Suricou Raven identifies the common devision of the Republican alliance. An alliance that appears to be splintering from either the weight of its internal conflicts,corruption or the natural life span of movements. Either way there will be a realignment creating opportunities for our community. Corporate and personal greed split from fiscal responsibility. Religious conviction split from fundamentalist absolutism. State freedom split from States Rights. All of these are openings for gaining allies for LGBT equality. FOr a long time the LOG Cabin boys have been shouting in the wilderness but the time may be coming when they can deliver the disaffected from their extremest party. I believe the current Andrew Sullivan trend of reasoned assault on the radical right will bear fruit. The question is where they will go after abandoning Huck the religious, Mitt the corporatist and McCain the retread?

Erica B.
January 17th, 2008 | LINK

I really can’t wait until the SC Republican primary is over. I’m getting two calls a day in support of Huckabee. Interesting, only about half the calls are starting off with a discussion of a candidate’s social conservatism; many discuss American jobs and the economy before transitioning to abortion or gay marriage. (They always get there in the end, though.)
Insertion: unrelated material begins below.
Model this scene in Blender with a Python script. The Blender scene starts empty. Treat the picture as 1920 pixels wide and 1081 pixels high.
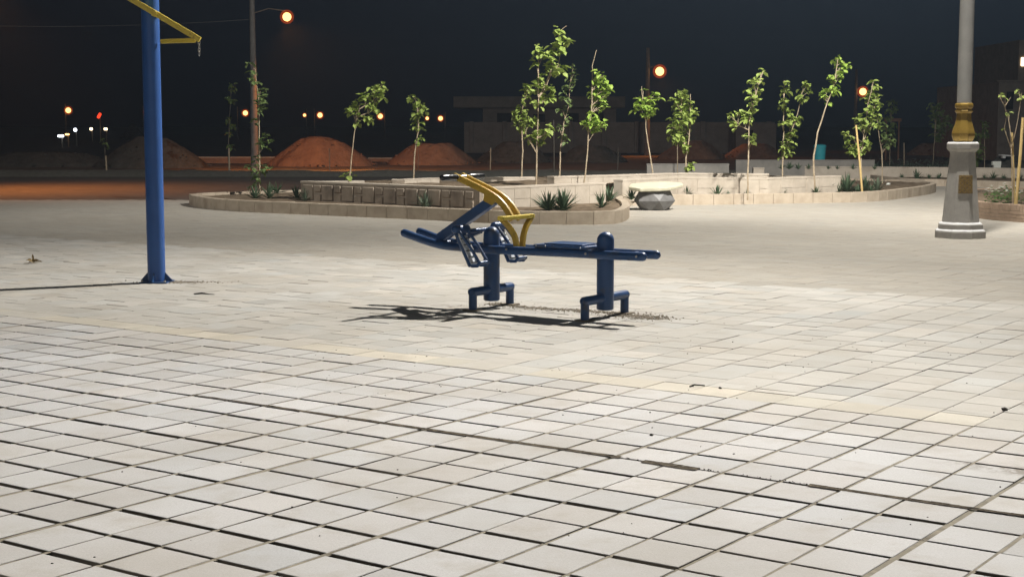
import bpy, bmesh, math, random
from mathutils import Vector, Matrix, noise
R = math.radians
random.seed(7)
scene = bpy.context.scene
COL = scene.collection

# ------------------------------------------------------------------ camera
F, CH, PITCH = 2860.0, 1.5, math.atan(305/2860)
cam = bpy.data.cameras.new('camera'); cam.lens = 36*F/1920; cam.sensor_width = 36
cam.clip_end = 3000; cam.clip_start = 0.05
co = bpy.data.objects.new('camera', cam); COL.objects.link(co)
co.location = (0, 0, CH); co.rotation_euler = (math.pi/2-PITCH, 0, 0)
scene.camera = co

# ------------------------------------------------------------------ night sky
w = bpy.data.worlds.new('World'); scene.world = w; w.use_nodes = True
nt = w.node_tree; nt.nodes.clear()
wo = nt.nodes.new('ShaderNodeOutputWorld'); bg = nt.nodes.new('ShaderNodeBackground')
tc = nt.nodes.new('ShaderNodeTexCoord'); sep = nt.nodes.new('ShaderNodeSeparateXYZ')
mr = nt.nodes.new('ShaderNodeMapRange'); mr.inputs['From Min'].default_value = -0.34; mr.inputs['From Max'].default_value = 0.24
cr = nt.nodes.new('ShaderNodeValToRGB')
cr.color_ramp.elements[0].color = (0.0042, 0.0040, 0.0062, 1)
cr.color_ramp.elements[1].color = (0.0112, 0.0170, 0.0255, 1)
e = cr.color_ramp.elements.new(0.45); e.color = (0.0062, 0.0078, 0.0118, 1)
nt.links.new(tc.outputs['Generated'], sep.inputs[0]); nt.links.new(sep.outputs['X'], mr.inputs['Value'])
nt.links.new(mr.outputs[0], cr.inputs[0]); mz = nt.nodes.new('ShaderNodeMapRange'); mz.inputs['From Min'].default_value = 0.0; mz.inputs['From Max'].default_value = 0.09; mz.inputs['To Min'].default_value = .2
nt.links.new(sep.outputs['Z'], mz.inputs['Value'])
sc = nt.nodes.new('ShaderNodeVectorMath'); sc.operation = 'SCALE'; nt.links.new(cr.outputs[0], sc.inputs[0]); nt.links.new(mz.outputs[0], sc.inputs['Scale'])
nt.links.new(sc.outputs[0], bg.inputs[0])
bg.inputs[1].default_value = .85
nt.links.new(bg.outputs[0], wo.inputs[0])

# ------------------------------------------------------------------ exposure
vs = scene.view_settings
vs.view_transform = 'Standard'; vs.look = 'None'; vs.exposure = 0; vs.gamma = 1; vs.use_curve_mapping = False

# ------------------------------------------------------------------ helpers
def ray(px, py):
    s, c = math.sin(PITCH), math.cos(PITCH)
    q = -(py-540.5)/F
    return Vector(((px-960)/F, c + q*s, -s + q*c))
def G(px, py, z=0.0):                     # ground point (height z) seen at a pixel of the photograph
    d = ray(px, py); t = (CH-z)/-d.z
    return Vector((d.x*t, d.y*t, z))
def P(px, py, Y):                         # point at depth Y
    d = ray(px, py); t = Y/d.y
    return Vector((d.x*t, Y, CH+d.z*t))
AN = R(-35.2)
UA = Vector((math.cos(AN), math.sin(AN), 0)); UB = Vector((-math.sin(AN), math.cos(AN), 0))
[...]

Writing that makes me wonder why the hell I’m staying on the phone long enough to know that.

Suricou Raven
January 18th, 2008 | LINK

“Interesting, only about half the calls are starting off with a discussion of a candidate’s social conservatism; many discuss American jobs and the economy before transitioning to abortion or gay marriage.”

Because everyone knows his positions on abortion and gay marriage already. They are trying to make it seem like he has something else to talk about, and isn’t just a two-issue candidate who cares about nothing else.

Which is sort of true – he also has his tax reform proposal. The one that economists usually conclude to be either economically damaging or totally unworkable, but which enjoys public support because he is promissing people more income and less paperwork.